(begin)
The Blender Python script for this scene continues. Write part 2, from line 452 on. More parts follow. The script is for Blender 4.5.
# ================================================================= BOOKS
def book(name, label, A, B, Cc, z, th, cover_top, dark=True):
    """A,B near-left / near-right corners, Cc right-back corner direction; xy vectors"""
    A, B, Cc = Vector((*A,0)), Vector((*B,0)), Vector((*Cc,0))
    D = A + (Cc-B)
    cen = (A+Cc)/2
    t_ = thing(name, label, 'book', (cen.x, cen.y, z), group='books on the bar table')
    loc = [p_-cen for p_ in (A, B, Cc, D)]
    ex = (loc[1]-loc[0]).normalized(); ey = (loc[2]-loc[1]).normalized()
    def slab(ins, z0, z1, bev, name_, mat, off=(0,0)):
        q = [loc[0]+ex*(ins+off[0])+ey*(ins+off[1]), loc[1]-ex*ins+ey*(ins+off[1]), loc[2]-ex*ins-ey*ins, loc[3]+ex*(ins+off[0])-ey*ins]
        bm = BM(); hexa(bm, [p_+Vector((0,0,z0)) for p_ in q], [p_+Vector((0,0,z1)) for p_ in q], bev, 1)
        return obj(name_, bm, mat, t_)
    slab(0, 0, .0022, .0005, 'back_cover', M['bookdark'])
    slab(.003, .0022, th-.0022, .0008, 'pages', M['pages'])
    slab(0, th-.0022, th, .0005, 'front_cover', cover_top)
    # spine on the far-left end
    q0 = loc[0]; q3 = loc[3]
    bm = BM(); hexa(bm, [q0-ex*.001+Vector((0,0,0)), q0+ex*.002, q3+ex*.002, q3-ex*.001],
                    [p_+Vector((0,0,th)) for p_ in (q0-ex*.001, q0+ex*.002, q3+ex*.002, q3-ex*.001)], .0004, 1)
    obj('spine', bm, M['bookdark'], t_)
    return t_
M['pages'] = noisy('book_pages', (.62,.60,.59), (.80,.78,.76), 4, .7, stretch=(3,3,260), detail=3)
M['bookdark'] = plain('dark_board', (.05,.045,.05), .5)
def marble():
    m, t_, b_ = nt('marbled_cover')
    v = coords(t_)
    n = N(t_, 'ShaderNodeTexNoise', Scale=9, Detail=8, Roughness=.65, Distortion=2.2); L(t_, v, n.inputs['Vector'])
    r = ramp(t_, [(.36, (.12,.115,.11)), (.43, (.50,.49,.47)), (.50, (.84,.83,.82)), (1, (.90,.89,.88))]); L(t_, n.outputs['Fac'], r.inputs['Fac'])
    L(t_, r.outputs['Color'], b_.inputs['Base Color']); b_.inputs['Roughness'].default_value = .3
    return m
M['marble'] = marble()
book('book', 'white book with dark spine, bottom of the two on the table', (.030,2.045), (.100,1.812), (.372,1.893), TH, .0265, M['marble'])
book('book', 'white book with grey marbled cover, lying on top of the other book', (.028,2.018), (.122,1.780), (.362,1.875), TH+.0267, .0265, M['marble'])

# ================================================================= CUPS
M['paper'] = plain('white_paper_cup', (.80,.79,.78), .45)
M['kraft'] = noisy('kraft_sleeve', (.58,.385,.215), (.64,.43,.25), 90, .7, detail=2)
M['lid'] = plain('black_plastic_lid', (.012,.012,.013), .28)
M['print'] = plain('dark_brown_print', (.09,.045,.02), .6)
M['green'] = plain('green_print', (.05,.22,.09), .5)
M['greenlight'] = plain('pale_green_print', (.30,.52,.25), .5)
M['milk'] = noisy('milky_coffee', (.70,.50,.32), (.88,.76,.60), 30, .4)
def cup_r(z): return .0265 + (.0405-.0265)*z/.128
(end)
- WHAT THE TASK REQUIRES:
Take the listing above and set it down exactly.

- RESULT OF THE EXERCISE:
The Blender Python script for this scene continues. Write part 2, from line 452 on. More parts follow. The script is for Blender 4.5.
# ================================================================= BOOKS
def book(name, label, A, B, Cc, z, th, cover_top, dark=True):
    """A,B near-left / near-right corners, Cc right-back corner direction; xy vectors"""
    A, B, Cc = Vector((*A,0)), Vector((*B,0)), Vector((*Cc,0))
    D = A + (Cc-B)
    cen = (A+Cc)/2
    t_ = thing(name, label, 'book', (cen.x, cen.y, z), group='books on the bar table')
    loc = [p_-cen for p_ in (A, B, Cc, D)]
    ex = (loc[1]-loc[0]).normalized(); ey = (loc[2]-loc[1]).normalized()
    def slab(ins, z0, z1, bev, name_, mat, off=(0,0)):
        q = [loc[0]+ex*(ins+off[0])+ey*(ins+off[1]), loc[1]-ex*ins+ey*(ins+off[1]), loc[2]-ex*ins-ey*ins, loc[3]+ex*(ins+off[0])-ey*ins]
        bm = BM(); hexa(bm, [p_+Vector((0,0,z0)) for p_ in q], [p_+Vector((0,0,z1)) for p_ in q], bev, 1)
        return obj(name_, bm, mat, t_)
    slab(0, 0, .0022, .0005, 'back_cover', M['bookdark'])
    slab(.003, .0022, th-.0022, .0008, 'pages', M['pages'])
    slab(0, th-.0022, th, .0005, 'front_cover', cover_top)
    # spine on the far-left end
    q0 = loc[0]; q3 = loc[3]
    bm = BM(); hexa(bm, [q0-ex*.001+Vector((0,0,0)), q0+ex*.002, q3+ex*.002, q3-ex*.001],
                    [p_+Vector((0,0,th)) for p_ in (q0-ex*.001, q0+ex*.002, q3+ex*.002, q3-ex*.001)], .0004, 1)
    obj('spine', bm, M['bookdark'], t_)
    return t_
M['pages'] = noisy('book_pages', (.62,.60,.59), (.80,.78,.76), 4, .7, stretch=(3,3,260), detail=3)
M['bookdark'] = plain('dark_board', (.05,.045,.05), .5)
def marble():
    m, t_, b_ = nt('marbled_cover')
    v = coords(t_)
    n = N(t_, 'ShaderNodeTexNoise', Scale=9, Detail=8, Roughness=.65, Distortion=2.2); L(t_, v, n.inputs['Vector'])
    r = ramp(t_, [(.36, (.12,.115,.11)), (.43, (.50,.49,.47)), (.50, (.84,.83,.82)), (1, (.90,.89,.88))]); L(t_, n.outputs['Fac'], r.inputs['Fac'])
    L(t_, r.outputs['Color'], b_.inputs['Base Color']); b_.inputs['Roughness'].default_value = .3
    return m
M['marble'] = marble()
book('book', 'white book with dark spine, bottom of the two on the table', (.030,2.045), (.100,1.812), (.372,1.893), TH, .0265, M['marble'])
book('book', 'white book with grey marbled cover, lying on top of the other book', (.028,2.018), (.122,1.780), (.362,1.875), TH+.0267, .0265, M['marble'])

# ================================================================= CUPS
M['paper'] = plain('white_paper_cup', (.80,.79,.78), .45)
M['kraft'] = noisy('kraft_sleeve', (.58,.385,.215), (.64,.43,.25), 90, .7, detail=2)
M['lid'] = plain('black_plastic_lid', (.012,.012,.013), .28)
M['print'] = plain('dark_brown_print', (.09,.045,.02), .6)
M['green'] = plain('green_print', (.05,.22,.09), .5)
M['greenlight'] = plain('pale_green_print', (.30,.52,.25), .5)
M['milk'] = noisy('milky_coffee', (.70,.50,.32), (.88,.76,.60), 30, .4)
def cup_r(z): return .0265 + (.0405-.0265)*z/.128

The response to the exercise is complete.